Only 2% of companies worldwide say they are fully resilient against cybersecurity threats this year, according to PwC’s 2025 Global Digital Trust Insights. The report sets the tone for 2025: spending is rising, regulations are tightening, yet most organizations remain dangerously exposed. 

Fresh findings from various reports also highlight the widening gap between investment and outcomes. The picture is uneven across industries and regions. So what does this mean for your enterprise’s security in an AI-driven world? 

This article breaks down the paradox, exploring spending versus resilience, evolving attack tactics, readiness gaps, supply-chain risks, and a strategic playbook for 2025.

Spending vs resilience

 

PwC’s study continues with a stark detail: 66% of technology executives now rank cyber as their top business risk, ahead of economic and operational concerns. It also places the average breach at $3.32 million, showing how quickly one incident can become a material hit to earnings and reputation.

Cisco’s Cybersecurity Readiness Index reinforces this mismatch. It notes that 93% of organizations raised their cyber budgets by at least 10%, yet 70% remain stuck in formative or beginner stages of maturity. 

The report goes on to highlight how fragmented investments, often spread across dozens of vendors, are slowing detection and recovery rather than improving them.
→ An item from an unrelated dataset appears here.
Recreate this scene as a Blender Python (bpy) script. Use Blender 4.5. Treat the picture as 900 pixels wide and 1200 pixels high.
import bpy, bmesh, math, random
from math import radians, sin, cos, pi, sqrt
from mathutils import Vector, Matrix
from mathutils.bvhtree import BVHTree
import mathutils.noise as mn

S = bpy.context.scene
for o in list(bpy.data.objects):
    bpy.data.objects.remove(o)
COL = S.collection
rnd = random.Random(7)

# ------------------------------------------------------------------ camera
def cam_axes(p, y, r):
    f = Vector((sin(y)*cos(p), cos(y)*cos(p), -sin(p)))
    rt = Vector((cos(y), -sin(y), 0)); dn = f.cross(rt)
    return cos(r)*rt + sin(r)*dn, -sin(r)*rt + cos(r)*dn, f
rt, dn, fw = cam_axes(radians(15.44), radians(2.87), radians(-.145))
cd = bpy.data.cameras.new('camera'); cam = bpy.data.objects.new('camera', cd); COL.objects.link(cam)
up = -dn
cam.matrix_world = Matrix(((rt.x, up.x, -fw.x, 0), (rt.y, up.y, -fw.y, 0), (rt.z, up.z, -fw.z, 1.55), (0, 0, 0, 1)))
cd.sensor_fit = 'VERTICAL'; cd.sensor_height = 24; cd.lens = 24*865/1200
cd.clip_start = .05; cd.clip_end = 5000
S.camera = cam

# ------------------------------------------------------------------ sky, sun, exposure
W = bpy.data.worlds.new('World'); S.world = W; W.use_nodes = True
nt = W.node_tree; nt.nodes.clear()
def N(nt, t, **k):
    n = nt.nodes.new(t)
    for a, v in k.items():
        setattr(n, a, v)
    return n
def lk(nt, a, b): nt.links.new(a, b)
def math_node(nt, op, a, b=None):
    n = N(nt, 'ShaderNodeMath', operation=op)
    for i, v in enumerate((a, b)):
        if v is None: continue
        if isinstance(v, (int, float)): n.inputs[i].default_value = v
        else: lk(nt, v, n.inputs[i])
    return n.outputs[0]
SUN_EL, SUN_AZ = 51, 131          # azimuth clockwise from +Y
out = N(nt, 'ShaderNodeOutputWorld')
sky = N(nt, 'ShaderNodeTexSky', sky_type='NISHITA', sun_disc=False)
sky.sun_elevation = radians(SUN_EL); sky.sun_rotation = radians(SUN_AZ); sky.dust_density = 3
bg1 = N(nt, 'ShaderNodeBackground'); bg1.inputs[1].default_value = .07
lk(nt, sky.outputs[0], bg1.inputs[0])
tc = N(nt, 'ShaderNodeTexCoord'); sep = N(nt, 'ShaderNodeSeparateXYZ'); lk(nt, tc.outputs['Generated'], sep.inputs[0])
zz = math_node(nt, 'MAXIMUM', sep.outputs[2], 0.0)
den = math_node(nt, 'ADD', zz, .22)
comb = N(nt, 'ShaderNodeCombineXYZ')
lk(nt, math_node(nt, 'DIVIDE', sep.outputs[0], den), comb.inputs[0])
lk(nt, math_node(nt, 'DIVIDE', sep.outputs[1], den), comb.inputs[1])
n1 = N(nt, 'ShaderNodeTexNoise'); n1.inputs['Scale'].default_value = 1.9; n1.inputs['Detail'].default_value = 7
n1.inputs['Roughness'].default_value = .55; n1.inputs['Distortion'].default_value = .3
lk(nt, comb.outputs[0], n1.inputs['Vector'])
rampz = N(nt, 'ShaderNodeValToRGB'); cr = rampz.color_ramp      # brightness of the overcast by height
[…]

PwC adds a sector split: financial services and technology firms report higher maturity, while manufacturing and healthcare continue to lag under the strain of legacy systems and compliance pressures.

The new attack playbook

 

IBM’s X-Force Threat Intelligence Index 2025 shows that 30% of intrusions last year used valid credentials rather than brute force methods. 

The report adds that infostealers delivered via phishing grew by 84% year on year, flooding underground markets with credentials. It goes on to note that ransomware still accounts for 28% of malware cases, though attackers are increasingly focusing on stealthy identity-based tactics.

The regional detail is striking. IBM highlights a 13% increase in attacks across Asia-Pacific, reflecting the region’s role as a global supply chain hub. For multinational boards, this ties supplier geography directly to enterprise exposure.

Readiness gaps in identity and AI

 

Cisco’s Readiness Index shows that only 6% of organizations are mature on identity intelligence, leaving identity controls as the weak point in most enterprises.

The report continues, stating that 86% of security leaders experienced at least one AI-related incident in the past year, yet fewer than half of employees understand how AI is exploited by attackers.

The World Economic Forum’s Global Cybersecurity Outlook 2025 echoes this gap. It finds that while 66% of organizations expect AI to reshape cybersecurity within the next year, only 37% have safe deployment practices in place. 

The study also underscores the disparity between public and private sectors: 38% of public agencies report insufficient resilience, compared to just 10% of large private firms.

The expanding blast radius

 

The WEF’s Outlook highlights the ecosystem challenge. It shows that 54% of large organizations see third-party risk as the biggest barrier to resilience. 

The report continues by noting that nearly 60% of organizations say geopolitical tensions are influencing their cyber strategy, with CEOs most concerned about intellectual property theft while CISOs worry about operational disruption.

Regional disparities are pronounced. The Outlook goes on to reveal that while only 15% of leaders in Europe and North America lack confidence in national cyber resilience, the figure rises to 36% in Africa and 42% in Latin America.

For global enterprises, resilience is therefore only as strong as the weakest regional partner.

From spend to strategy

 

PwC’s survey shows that 78% of organizations increased investment in generative AI over the past year. The report adds that executives see GenAI as both an opportunity for cyber defense and a source of new vulnerabilities. 

Cisco continues this picture, noting that 63% of firms are upgrading existing platforms and 44% are investing in skills and training to close capability gaps.

IBM’s X-Force points to the consequences of not acting. It finds that manufacturing remains the most targeted industry for the fourth year running, with ransomware and extortion exploiting outdated OT systems. 

The report goes on to show how identity-first architectures and vendor consolidation improve detection and recovery times, demonstrating that strategy, not just spend, delivers results.